### Written task
Your task is to print, exactly and only, the lines from the start of the entries below through the line with "ship_a(cx(362, 482), 482, math.atan2(14, 150), 150, 8.2, 'black". Include both ends, but skip the pictures.

[Begin Given records]

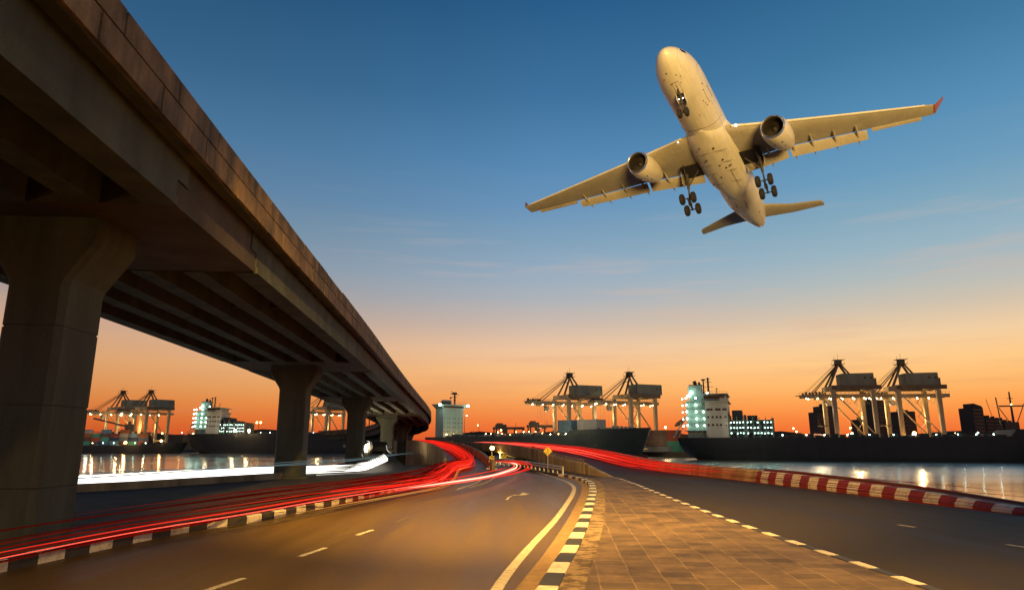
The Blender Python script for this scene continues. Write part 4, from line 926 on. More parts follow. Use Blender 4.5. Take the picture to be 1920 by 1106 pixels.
    m = MB(); m.tube([(xb, 0, z+3), (xb, 0, z+17)], [.5, .25], 8); m.beam((xb-4, 0, z+11.6), (xb+4, 0, z+11.6), .7, .5); m.beam((xb-4, 0, z+4), (xb-4.6, 0, z+15), .35); m.beam((xb+4, 0, z+11.8), (xb+1, 0, z+5), .25); m.beam((xb-4, 0, z+11), (xb-1, 0, z+5), .25); m.beam((xb+4, 0, z+12), (xb+5.4, 0, z+13.2), .5, .3); m.beam((xb-1, 0, z+14.5), (xb+1, 0, z+14.5), .2)
    m.build('foremast', M['shipdark'], s); lamp(s, (xb, -.6, z+12.2), 'sodium', .2, 'deck_lamp')
    return s
ship_a(74, 301, math.atan2(-55, 152), 152, 4.2, 'black container ship with a lamp-lit green and cream superstructure, before two cranes')
ship_a(cx(362, 482), 482, math.atan2(14, 150), 150, 8.2, 'black container ship lit by green-white lamps, seen between the first two pillars')

# middle ship: grey-green, bow towards the striped barrier, tower at the stern
Lm = 167; mid = empty('cargo_ship', (-50, 452, 0), math.atan2(330-452, 70+50), 'dark grey-green ship with flared bow and pale tower at its stern', 'ship')
zm = 5.6
hm = hull_mesh(Lm-7, 25, zm, 1.2, 2.6, 34, rake=8); hm.build('hull', [M['hullgreen']], mid, smooth=True, angle=50)
m = MB(); m.loft([[Vector((Lm-15+f*14, r_*math.cos(q), -5.2+r_*.9*math.sin(q))) for q in [2*math.pi*i/12 for i in range(12)]] for f, r_ in ((0, 2.3), (.4, 2.3), (.75, 2.1), (.93, 1.4), (1, .3))]); m.build('bulbous_bow', M['hullred'], mid, smooth=True)
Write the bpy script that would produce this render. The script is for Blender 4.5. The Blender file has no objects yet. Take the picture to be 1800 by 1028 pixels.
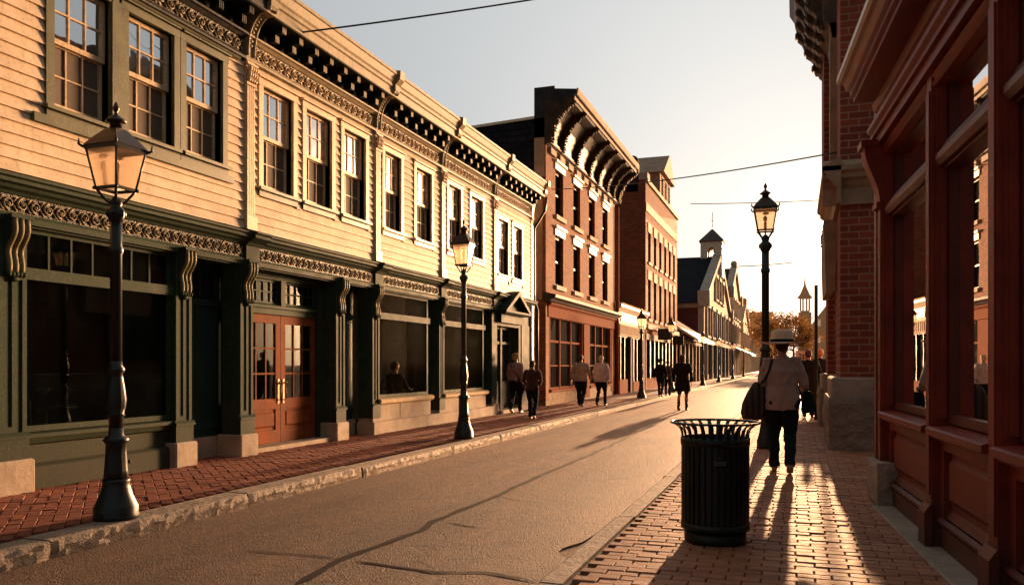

[End Given records]

### Response to the exercise
The Blender Python script for this scene continues. Write part 4, from line 926 on. More parts follow. Use Blender 4.5. Take the picture to be 1920 by 1106 pixels.
    m = MB(); m.tube([(xb, 0, z+3), (xb, 0, z+17)], [.5, .25], 8); m.beam((xb-4, 0, z+11.6), (xb+4, 0, z+11.6), .7, .5); m.beam((xb-4, 0, z+4), (xb-4.6, 0, z+15), .35); m.beam((xb+4, 0, z+11.8), (xb+1, 0, z+5), .25); m.beam((xb-4, 0, z+11), (xb-1, 0, z+5), .25); m.beam((xb+4, 0, z+12), (xb+5.4, 0, z+13.2), .5, .3); m.beam((xb-1, 0, z+14.5), (xb+1, 0, z+14.5), .2)
    m.build('foremast', M['shipdark'], s); lamp(s, (xb, -.6, z+12.2), 'sodium', .2, 'deck_lamp')
    return s
ship_a(74, 301, math.atan2(-55, 152), 152, 4.2, 'black container ship with a lamp-lit green and cream superstructure, before two cranes')
ship_a(cx(362, 482), 482, math.atan2(14, 150), 150, 8.2, 'black container ship lit by green-white lamps, seen between the first two pillars')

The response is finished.